Cuando Alicia, después de un prodigioso giro, reposa, toda su figura alcanza una peculiar plenitud. La diestra bailarina puede imitar sus giros de mariposa en la luz, pero no la difícil madurez de su gracia en el reposo. El hecho de que nuestra escuela de danza pudiera nacer y desarrollarse en las condiciones más adversas, en medio de una tiranía, no es solo un triunfo artístico, sino una lección revolucionaria. Recordamos que para los hebreos la belleza del orden estelar era ya una batalla ganada a la injusticia: «Y las estrellas, permaneciendo en su orden, combatieron a Sísara». (…)
He visto danzar nada más que unas pocas veces en toda mi vida (descuento la destreza de los muchos), y de ellas una fue a un humilde mimo de nuestra farándula. Su baile mínimo, con prodigios de invención y gracia, duraba segundos, y cada movimiento era irrepetible. La atención más aguzada no podía precisar qué hacía, el raro arabesco de su dibujo en el mosaico, la rápida sátira de sus risueños pasillos. Parecía un baile inventado por una abeja, por un zunzún. Aquello era una esencia nuestra. Cuando se produce ese pequeño milagro no importa ya que se trate de un baile popular o cortesano, de una danza clásica o moderna, porque se evidencia que para un genuino genio danzario resultan por igual materias primas, resistencias inertes, medios que es preciso atravesar para lograr otra cosa que ya no tiene que ver con ellos.
Una línea de genuina inspiración nacional podría trazarse desde aquel bailarín popular, modesto individualista, hasta nuestra estelar Alicia, creadora ya de toda una escuela nuestra de danza.
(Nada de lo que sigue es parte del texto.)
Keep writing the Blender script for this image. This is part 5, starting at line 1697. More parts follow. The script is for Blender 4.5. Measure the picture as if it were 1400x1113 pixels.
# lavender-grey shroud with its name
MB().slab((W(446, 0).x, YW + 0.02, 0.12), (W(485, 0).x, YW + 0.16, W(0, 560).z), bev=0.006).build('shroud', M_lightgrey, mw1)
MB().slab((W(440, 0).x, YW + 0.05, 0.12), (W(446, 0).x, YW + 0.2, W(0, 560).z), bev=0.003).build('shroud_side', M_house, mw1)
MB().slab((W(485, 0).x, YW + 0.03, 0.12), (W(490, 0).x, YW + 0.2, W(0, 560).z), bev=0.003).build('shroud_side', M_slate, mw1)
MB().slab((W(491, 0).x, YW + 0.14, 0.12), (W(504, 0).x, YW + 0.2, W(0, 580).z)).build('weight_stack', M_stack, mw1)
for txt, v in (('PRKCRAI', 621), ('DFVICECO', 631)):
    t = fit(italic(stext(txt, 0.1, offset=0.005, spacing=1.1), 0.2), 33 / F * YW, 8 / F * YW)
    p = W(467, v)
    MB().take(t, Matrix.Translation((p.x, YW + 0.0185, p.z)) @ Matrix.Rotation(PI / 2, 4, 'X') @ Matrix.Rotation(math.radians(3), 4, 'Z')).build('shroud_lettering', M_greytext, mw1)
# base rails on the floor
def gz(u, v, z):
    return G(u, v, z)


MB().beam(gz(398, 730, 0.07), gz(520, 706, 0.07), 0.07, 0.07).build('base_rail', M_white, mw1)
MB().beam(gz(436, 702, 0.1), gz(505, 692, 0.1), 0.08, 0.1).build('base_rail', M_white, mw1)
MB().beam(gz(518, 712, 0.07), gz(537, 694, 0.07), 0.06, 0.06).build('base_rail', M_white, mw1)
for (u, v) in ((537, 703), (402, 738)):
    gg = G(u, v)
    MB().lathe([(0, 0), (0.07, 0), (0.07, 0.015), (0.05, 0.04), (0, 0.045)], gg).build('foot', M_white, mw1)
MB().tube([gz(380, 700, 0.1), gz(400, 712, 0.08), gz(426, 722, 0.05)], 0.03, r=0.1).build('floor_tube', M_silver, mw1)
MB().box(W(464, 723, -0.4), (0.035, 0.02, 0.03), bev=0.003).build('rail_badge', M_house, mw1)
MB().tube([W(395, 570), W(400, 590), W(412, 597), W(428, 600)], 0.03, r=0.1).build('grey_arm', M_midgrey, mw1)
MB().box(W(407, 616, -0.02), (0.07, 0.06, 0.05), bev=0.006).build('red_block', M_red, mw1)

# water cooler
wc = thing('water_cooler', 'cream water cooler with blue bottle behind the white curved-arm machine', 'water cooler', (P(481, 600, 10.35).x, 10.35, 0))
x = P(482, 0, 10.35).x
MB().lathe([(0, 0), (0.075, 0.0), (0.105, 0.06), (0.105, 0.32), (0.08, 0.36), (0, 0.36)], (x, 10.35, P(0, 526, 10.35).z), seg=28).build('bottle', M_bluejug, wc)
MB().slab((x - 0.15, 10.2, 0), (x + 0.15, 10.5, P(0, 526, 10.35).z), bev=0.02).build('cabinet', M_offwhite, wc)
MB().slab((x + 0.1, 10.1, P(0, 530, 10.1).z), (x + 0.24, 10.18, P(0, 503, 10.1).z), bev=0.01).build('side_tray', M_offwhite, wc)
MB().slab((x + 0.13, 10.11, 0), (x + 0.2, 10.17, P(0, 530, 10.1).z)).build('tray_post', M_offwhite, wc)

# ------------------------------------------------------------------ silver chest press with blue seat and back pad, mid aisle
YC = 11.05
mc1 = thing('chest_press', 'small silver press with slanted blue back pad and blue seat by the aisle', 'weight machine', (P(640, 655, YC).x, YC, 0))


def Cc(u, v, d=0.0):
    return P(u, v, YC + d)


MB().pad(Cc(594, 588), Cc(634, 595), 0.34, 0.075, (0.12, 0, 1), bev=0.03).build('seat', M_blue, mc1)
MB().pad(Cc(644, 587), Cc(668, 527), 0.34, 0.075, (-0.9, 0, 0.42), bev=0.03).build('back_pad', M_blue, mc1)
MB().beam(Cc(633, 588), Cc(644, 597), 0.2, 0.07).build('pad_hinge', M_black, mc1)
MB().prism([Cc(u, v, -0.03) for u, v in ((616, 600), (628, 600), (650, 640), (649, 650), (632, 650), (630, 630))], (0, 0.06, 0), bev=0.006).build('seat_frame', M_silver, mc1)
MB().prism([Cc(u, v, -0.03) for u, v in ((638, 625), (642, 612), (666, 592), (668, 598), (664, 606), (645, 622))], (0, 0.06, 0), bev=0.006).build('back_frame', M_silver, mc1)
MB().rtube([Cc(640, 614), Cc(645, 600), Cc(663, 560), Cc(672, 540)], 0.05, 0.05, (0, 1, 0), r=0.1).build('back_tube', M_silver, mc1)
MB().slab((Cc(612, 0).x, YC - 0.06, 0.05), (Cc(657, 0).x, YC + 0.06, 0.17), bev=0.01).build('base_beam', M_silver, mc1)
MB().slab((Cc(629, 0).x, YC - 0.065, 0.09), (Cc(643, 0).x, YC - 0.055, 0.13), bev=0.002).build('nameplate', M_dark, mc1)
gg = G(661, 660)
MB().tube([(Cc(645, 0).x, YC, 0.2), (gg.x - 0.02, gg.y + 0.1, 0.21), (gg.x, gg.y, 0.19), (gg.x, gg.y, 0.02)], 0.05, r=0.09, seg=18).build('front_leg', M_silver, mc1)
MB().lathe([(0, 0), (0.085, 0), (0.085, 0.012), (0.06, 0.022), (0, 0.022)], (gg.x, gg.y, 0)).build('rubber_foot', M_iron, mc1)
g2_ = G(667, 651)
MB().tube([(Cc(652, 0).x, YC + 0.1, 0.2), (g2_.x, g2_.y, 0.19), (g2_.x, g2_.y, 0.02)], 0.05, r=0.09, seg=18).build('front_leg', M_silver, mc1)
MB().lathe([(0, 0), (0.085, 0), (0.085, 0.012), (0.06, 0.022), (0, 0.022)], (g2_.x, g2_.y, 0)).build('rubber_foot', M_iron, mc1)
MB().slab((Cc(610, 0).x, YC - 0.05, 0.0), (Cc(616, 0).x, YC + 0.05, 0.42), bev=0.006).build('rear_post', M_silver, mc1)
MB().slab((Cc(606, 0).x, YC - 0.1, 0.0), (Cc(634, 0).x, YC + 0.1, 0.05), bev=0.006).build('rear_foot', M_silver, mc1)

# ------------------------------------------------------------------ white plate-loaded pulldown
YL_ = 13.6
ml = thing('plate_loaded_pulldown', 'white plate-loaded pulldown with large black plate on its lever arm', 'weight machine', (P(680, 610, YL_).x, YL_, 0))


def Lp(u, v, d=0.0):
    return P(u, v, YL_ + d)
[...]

Con inmensa emoción la hemos visto bailar, preguntándonos también por el secreto de esa misteriosa medida, de esa gracia mediadora entre lo idéntico y lo distinto, ese saber que el baile tiene que subir de los pies y alcanzar el alma expresada en el rostro. Logro lento, la plasticidad del perfil: también con él se baila. Cuando se alcanza la gravitación de un centro, se hace natural un círculo de creciente circunferencia: una escuela es eso. Recientemente vimos bailar, con asombro, a una de sus más jóvenes discípulas: ninguno de sus gestos imitaba a su ejemplar modelo, lo que es la prueba de la importancia de que ese modelo existiese. Aquella joven hacía algo más que bailar: creaba una atmósfera en torno, volvía a ser la inmensa sugestión de la belleza. Y es que lo perfecto genera ley. Una vez que la naturaleza, después de quién sabe cuánto tanteo insuficiente, logró la forma de una orquídea, los ojos de terciopelo humano de una llama andina, se detuvo e hizo posible la irradiación de su serie, la gama de sus más ricas diferencias. Lo propio de todo modelo acabado es engendrar una sucesión independiente. Como al inicio de la primavera, toda auténtica fuerza crea un crecimiento simultáneo. La torpeza de los no-creadores quisiera hacer consistir la originalidad en una aparatosa excepción, en una brusca ruptura, cuando ella es un reinicio melodioso. Sin generosidad, no hay que ser auténtico, porque el ser es lo que irradia. Una escuela es algo más que negar lo que precedió o inventar algo insólito: no ha de ser menos que la luz, que es un comienzo y una reminiscencia. Se sabe que un afta nuevo ha comenzado no porque el sol alumbre de otro modo o de otro modo cante el pájaro en la rama, sino porque un ciclo ha redondeado su giro para reencontrarse en una gentileza nueva.